# Goal of the exercise:
Find each line with the string "pixels" and report it.

# Excerpted records:
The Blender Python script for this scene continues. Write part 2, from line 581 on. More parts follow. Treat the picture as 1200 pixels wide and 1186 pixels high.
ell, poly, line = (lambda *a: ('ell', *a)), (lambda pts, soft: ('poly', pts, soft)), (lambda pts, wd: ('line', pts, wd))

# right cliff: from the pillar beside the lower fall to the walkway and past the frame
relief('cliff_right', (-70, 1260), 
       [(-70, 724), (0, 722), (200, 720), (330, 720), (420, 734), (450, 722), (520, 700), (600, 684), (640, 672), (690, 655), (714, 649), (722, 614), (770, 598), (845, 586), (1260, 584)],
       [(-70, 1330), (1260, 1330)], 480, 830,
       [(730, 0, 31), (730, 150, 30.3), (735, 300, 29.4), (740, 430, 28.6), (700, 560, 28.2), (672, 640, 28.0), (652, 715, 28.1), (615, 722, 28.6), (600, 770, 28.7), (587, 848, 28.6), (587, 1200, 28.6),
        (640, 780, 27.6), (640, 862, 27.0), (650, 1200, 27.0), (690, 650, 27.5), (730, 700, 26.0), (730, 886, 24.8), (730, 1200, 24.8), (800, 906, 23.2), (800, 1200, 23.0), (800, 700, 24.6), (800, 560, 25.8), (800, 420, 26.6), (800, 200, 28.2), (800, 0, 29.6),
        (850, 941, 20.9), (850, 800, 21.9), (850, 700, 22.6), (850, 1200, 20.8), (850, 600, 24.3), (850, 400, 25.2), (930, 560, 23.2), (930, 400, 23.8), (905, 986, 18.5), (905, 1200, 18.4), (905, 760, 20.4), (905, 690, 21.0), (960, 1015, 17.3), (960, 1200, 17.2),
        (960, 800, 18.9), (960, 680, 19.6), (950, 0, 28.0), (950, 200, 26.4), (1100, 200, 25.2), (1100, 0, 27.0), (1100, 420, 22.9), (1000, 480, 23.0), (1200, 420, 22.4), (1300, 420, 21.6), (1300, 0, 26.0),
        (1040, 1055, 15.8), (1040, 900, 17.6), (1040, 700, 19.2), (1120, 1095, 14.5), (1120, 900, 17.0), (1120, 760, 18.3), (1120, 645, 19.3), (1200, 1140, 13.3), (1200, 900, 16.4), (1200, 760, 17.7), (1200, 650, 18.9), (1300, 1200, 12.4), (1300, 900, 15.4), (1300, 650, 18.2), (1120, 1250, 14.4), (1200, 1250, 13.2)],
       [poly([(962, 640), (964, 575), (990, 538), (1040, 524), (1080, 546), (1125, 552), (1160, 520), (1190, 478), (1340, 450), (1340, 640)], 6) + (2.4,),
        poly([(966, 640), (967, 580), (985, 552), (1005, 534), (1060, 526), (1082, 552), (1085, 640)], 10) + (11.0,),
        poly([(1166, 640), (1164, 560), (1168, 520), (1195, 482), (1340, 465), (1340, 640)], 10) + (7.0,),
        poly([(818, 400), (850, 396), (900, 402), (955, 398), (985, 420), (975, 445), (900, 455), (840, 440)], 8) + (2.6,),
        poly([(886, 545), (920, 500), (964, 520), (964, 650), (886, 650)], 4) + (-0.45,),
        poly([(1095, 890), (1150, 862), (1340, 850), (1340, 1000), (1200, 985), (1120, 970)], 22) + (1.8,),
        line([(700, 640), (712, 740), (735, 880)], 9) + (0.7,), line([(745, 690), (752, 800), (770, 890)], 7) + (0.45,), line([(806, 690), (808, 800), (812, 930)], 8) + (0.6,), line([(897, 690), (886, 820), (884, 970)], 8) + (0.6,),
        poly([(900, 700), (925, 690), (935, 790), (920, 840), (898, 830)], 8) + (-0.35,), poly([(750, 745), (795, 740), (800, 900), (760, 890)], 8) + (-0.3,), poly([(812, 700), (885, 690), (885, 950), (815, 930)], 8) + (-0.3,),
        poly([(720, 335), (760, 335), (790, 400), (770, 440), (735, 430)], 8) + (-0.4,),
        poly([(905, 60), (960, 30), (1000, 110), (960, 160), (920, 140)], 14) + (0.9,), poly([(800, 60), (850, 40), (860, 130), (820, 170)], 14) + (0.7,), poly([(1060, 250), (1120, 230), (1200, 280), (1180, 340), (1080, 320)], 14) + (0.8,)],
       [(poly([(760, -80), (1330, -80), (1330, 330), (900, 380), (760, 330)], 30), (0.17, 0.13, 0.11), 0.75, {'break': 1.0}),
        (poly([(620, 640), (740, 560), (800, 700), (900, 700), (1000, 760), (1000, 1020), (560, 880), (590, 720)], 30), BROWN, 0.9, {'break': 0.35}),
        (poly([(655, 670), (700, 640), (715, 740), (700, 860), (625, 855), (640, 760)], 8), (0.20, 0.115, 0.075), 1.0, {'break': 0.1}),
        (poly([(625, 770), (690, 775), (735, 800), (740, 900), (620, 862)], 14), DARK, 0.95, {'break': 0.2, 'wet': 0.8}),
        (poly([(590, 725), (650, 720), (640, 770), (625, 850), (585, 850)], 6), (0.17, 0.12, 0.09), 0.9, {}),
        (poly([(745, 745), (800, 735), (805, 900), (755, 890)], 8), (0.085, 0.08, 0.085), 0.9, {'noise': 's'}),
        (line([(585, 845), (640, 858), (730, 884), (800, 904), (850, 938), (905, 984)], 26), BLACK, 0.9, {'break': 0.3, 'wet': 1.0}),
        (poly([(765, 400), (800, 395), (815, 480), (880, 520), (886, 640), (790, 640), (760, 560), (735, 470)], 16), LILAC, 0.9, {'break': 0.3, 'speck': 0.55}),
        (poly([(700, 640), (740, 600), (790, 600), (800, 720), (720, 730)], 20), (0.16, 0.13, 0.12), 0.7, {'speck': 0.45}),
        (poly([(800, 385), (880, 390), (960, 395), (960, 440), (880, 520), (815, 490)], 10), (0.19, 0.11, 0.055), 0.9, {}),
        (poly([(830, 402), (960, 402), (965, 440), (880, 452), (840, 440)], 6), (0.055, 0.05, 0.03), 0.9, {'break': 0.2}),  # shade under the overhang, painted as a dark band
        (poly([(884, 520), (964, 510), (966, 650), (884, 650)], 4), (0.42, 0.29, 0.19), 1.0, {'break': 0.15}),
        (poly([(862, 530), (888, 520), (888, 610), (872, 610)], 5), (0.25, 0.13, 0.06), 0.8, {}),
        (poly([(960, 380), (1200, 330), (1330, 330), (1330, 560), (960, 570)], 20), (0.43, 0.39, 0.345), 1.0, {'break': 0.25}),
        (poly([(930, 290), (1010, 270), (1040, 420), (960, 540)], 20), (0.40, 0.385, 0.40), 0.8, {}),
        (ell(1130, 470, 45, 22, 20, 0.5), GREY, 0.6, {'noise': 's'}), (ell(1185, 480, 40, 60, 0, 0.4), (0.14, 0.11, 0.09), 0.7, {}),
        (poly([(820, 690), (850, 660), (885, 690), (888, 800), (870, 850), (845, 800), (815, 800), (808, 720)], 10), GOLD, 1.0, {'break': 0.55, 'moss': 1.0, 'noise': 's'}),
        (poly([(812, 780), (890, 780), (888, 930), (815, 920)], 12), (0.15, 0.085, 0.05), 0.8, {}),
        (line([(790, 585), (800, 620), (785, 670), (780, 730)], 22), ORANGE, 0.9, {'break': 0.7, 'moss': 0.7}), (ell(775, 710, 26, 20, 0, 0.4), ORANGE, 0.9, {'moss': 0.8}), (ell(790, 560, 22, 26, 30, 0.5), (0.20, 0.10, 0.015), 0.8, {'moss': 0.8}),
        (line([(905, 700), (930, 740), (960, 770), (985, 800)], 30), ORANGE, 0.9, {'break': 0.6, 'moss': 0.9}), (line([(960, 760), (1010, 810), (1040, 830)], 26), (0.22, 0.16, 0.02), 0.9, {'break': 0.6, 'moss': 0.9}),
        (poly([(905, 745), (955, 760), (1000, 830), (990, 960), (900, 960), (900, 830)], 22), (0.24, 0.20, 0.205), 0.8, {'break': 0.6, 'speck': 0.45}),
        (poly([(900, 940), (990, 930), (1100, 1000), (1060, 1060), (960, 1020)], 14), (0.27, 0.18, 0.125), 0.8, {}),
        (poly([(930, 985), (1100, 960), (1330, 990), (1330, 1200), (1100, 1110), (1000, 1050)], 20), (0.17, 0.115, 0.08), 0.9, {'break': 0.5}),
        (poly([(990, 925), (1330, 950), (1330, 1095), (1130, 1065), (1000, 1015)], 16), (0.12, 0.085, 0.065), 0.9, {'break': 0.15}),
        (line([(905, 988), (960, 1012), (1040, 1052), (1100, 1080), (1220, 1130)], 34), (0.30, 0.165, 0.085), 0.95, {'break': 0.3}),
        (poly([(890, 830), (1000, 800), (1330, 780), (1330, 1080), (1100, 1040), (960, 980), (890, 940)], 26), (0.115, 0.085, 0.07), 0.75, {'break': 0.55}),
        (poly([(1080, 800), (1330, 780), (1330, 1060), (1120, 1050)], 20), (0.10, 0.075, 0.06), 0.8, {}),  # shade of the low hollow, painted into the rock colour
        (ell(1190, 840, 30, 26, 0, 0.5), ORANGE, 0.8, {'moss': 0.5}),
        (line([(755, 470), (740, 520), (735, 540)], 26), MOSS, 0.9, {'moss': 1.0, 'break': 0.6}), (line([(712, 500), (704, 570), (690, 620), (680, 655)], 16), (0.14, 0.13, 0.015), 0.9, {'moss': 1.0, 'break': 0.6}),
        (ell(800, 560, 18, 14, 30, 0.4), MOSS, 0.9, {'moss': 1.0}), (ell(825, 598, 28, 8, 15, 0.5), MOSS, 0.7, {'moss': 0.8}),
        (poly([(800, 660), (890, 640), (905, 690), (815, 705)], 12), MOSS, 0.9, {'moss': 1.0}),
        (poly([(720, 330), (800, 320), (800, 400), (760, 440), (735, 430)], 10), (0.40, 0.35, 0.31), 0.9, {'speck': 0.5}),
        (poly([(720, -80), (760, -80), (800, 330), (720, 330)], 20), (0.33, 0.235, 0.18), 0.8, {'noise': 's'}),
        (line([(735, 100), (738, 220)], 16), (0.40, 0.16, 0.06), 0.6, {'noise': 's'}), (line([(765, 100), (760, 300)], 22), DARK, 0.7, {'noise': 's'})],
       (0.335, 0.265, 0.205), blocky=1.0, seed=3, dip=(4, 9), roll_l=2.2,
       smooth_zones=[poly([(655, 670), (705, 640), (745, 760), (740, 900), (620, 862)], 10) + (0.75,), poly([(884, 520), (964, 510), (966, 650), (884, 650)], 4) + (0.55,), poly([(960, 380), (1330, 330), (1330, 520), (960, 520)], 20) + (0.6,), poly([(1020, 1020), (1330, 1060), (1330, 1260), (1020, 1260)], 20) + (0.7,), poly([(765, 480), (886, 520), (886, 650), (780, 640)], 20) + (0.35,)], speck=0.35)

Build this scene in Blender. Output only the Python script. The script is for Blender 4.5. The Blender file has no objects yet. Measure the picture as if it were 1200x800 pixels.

# Written response:
The Blender Python script for this scene continues. Write part 2, from line 581 on. More parts follow. Treat the picture as 1200 pixels wide and 1186 pixels high.
Build this scene in Blender. Output only the Python script. The script is for Blender 4.5. The Blender file has no objects yet. Measure the picture as if it were 1200x800 pixels.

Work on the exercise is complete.